## WRITTEN REQUEST
Scan the data below. Pull out each line where "part" occurs.

## STORED DATA
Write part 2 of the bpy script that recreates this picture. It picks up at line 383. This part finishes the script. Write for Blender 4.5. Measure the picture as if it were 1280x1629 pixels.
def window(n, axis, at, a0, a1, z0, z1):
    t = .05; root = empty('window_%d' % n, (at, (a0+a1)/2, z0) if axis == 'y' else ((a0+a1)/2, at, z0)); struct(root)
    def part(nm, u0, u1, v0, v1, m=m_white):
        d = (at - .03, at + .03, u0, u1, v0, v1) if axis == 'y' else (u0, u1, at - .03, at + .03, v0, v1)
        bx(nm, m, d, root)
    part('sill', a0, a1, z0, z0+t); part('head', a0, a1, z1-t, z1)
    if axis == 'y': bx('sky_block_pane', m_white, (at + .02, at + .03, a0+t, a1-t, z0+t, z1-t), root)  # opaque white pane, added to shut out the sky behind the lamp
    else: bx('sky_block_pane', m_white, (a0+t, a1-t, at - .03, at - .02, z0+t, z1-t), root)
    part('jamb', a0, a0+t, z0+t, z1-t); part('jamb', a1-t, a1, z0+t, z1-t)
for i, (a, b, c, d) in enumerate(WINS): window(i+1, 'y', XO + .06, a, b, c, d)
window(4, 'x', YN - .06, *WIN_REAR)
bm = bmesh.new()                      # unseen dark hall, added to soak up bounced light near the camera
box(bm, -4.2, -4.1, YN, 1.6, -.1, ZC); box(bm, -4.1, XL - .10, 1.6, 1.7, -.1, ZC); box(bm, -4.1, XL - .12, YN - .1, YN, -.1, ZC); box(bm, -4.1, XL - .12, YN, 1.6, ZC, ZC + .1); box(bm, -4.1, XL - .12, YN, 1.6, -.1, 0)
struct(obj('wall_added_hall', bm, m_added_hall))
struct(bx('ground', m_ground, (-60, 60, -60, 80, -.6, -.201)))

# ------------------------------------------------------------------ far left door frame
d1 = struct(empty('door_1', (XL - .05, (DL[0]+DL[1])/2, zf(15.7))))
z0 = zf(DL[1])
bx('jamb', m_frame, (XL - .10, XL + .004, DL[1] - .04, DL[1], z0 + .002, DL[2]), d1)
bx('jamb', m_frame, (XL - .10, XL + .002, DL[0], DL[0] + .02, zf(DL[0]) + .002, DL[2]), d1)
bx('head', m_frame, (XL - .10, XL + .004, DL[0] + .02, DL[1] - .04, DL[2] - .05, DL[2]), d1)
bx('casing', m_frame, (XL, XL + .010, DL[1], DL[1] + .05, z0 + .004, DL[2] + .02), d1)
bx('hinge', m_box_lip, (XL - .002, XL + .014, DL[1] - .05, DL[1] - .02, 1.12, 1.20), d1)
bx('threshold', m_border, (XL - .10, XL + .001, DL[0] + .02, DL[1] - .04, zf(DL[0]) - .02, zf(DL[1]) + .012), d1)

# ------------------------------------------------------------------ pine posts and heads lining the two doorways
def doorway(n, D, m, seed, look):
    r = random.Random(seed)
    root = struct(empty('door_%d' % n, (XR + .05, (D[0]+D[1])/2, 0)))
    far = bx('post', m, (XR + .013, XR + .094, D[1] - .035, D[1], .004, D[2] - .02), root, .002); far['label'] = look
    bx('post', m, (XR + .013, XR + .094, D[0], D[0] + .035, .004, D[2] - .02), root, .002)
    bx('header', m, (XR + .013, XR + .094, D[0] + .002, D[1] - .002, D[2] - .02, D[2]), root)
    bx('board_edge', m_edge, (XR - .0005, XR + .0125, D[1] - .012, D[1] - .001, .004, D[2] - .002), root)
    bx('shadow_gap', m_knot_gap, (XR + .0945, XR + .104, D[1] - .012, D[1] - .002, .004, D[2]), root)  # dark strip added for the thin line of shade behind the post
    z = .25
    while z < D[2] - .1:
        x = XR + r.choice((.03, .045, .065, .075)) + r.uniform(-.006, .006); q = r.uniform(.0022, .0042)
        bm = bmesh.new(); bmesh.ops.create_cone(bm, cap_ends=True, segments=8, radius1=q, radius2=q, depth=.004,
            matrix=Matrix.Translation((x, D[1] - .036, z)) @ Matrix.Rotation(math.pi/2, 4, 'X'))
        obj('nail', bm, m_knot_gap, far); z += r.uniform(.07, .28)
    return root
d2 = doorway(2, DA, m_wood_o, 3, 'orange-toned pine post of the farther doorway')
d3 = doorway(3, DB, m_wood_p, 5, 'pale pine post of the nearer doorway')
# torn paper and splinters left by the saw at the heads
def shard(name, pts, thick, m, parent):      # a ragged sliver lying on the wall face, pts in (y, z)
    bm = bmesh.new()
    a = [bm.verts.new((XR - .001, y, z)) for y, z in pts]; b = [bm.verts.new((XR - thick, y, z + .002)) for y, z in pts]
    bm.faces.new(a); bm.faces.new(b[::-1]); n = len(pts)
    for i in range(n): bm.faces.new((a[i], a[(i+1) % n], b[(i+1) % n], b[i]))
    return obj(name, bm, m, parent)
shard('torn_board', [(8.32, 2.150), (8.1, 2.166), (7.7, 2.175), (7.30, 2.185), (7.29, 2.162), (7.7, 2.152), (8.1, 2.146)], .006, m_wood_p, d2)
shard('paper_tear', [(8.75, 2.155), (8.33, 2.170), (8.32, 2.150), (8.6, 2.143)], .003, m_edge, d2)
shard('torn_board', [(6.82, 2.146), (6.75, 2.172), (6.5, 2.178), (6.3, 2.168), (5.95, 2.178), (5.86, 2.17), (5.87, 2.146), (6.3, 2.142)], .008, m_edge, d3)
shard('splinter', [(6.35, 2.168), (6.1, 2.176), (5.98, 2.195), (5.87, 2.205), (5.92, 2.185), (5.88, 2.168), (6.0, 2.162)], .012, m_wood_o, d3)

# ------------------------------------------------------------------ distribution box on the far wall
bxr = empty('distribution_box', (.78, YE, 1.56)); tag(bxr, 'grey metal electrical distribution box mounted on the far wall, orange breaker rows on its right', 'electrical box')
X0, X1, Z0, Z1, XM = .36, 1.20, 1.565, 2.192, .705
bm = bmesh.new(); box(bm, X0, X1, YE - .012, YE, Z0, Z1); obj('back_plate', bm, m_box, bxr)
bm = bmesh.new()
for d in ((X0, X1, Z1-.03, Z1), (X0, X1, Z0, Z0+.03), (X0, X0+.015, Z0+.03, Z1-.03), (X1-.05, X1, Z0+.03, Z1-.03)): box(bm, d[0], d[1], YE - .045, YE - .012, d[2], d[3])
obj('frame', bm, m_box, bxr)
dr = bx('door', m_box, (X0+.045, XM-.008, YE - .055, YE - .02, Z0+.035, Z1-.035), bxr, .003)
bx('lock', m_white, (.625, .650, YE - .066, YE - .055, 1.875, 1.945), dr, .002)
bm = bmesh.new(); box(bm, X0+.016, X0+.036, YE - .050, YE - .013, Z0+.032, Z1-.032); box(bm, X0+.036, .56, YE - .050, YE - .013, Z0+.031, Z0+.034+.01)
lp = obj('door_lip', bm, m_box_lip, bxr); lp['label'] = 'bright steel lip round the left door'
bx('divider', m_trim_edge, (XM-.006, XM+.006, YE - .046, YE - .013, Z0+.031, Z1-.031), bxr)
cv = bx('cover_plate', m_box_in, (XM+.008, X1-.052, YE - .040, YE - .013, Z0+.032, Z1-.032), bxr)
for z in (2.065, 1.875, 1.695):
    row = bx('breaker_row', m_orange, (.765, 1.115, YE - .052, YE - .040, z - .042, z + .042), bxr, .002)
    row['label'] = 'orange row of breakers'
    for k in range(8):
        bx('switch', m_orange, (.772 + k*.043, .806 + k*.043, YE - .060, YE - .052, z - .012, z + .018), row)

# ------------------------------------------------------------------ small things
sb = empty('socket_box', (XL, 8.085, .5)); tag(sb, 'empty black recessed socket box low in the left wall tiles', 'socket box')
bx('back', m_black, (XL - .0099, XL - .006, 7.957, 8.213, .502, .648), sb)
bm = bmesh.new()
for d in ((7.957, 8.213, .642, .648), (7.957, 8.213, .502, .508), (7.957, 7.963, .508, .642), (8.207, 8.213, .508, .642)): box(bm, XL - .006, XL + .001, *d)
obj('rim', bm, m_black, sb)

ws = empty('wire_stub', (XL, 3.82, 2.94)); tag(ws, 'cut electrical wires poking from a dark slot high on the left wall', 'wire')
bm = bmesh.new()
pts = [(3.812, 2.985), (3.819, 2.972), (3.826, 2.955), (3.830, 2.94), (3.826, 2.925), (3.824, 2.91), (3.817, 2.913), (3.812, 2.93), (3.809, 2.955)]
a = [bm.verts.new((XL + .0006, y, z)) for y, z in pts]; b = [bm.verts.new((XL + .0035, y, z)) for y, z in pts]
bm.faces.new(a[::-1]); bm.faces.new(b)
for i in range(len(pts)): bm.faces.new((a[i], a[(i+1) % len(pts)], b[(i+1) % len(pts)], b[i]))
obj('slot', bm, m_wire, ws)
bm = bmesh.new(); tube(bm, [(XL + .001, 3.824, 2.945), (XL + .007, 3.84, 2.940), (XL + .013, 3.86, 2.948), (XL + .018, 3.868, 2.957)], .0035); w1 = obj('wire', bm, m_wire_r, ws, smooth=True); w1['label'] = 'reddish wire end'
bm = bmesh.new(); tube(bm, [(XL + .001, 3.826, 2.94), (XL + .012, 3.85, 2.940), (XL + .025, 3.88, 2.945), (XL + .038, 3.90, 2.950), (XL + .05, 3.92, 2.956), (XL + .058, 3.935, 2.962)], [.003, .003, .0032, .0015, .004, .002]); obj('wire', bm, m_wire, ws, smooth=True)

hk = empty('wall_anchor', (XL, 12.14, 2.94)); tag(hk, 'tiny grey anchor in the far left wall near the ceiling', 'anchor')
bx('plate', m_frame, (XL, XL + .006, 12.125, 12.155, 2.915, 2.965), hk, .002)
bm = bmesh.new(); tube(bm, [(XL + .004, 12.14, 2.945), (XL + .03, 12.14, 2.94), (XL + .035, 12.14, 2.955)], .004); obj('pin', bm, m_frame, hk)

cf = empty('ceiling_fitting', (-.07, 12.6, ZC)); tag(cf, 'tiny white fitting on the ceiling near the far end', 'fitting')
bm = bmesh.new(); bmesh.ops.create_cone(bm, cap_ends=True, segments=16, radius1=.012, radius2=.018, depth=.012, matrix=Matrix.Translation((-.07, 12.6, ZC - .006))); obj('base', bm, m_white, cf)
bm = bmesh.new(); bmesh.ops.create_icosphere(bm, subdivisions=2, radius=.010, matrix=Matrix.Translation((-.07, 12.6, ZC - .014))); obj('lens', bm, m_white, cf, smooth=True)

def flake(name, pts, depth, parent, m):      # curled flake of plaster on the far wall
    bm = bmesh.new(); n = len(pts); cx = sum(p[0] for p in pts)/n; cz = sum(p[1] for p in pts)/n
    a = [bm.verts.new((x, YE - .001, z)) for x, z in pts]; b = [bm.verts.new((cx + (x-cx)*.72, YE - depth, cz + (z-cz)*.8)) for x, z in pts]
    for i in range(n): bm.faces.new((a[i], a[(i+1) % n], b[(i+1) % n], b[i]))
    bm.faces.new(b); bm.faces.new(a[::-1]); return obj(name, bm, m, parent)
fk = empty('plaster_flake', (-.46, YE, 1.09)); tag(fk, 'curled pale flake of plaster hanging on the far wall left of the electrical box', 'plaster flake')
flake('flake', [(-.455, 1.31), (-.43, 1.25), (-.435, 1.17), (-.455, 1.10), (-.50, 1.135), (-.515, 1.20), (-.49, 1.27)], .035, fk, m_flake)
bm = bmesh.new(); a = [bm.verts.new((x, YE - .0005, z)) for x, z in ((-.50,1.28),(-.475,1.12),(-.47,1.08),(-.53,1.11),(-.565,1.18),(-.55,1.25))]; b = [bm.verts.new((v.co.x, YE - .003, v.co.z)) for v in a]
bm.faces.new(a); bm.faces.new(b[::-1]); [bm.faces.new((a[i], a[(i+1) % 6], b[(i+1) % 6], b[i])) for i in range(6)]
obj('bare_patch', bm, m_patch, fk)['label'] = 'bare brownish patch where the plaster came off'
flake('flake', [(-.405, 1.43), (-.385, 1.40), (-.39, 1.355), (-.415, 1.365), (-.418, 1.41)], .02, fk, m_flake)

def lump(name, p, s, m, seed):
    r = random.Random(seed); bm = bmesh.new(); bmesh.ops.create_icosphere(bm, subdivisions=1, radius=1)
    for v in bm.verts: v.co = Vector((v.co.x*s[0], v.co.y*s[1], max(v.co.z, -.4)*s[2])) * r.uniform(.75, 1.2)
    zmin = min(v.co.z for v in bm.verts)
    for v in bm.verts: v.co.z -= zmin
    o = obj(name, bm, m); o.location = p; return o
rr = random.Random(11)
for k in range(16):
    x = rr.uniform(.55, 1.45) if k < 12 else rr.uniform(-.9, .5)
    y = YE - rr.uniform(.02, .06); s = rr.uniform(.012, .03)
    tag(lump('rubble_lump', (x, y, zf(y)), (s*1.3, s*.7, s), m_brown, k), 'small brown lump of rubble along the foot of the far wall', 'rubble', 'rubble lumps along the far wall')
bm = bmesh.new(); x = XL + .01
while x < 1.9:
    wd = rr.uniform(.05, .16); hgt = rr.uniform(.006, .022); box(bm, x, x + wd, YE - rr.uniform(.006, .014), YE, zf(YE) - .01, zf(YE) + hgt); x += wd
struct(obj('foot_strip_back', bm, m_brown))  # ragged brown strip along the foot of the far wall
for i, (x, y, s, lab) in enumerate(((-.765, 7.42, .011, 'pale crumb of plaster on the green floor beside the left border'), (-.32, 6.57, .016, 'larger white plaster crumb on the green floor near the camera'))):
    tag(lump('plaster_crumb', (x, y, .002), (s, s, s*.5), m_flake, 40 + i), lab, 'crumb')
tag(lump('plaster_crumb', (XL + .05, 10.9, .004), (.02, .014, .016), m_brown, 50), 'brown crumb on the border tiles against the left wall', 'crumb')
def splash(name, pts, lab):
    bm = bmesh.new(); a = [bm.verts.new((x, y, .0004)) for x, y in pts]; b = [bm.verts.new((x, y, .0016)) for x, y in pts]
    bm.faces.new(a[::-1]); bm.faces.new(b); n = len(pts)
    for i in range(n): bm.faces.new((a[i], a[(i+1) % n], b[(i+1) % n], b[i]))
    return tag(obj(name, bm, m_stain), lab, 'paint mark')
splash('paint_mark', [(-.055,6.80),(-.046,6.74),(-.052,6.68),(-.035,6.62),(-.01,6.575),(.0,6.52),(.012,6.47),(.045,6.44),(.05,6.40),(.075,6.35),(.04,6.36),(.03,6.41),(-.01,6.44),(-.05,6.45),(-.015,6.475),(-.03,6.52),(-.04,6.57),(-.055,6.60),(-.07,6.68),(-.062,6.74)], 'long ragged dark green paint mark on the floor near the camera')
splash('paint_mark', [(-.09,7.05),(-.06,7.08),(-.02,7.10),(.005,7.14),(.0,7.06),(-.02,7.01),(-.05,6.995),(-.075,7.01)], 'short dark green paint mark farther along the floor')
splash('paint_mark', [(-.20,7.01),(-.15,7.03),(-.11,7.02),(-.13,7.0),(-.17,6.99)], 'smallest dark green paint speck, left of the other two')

## SOLVED EXERCISE
Write part 2 of the bpy script that recreates this picture. It picks up at line 383. This part finishes the script. Write for Blender 4.5. Measure the picture as if it were 1280x1629 pixels.
    def part(nm, u0, u1, v0, v1, m=m_white):
    part('sill', a0, a1, z0, z0+t); part('head', a0, a1, z1-t, z1)
    part('jamb', a0, a0+t, z0+t, z1-t); part('jamb', a1-t, a1, z0+t, z1-t)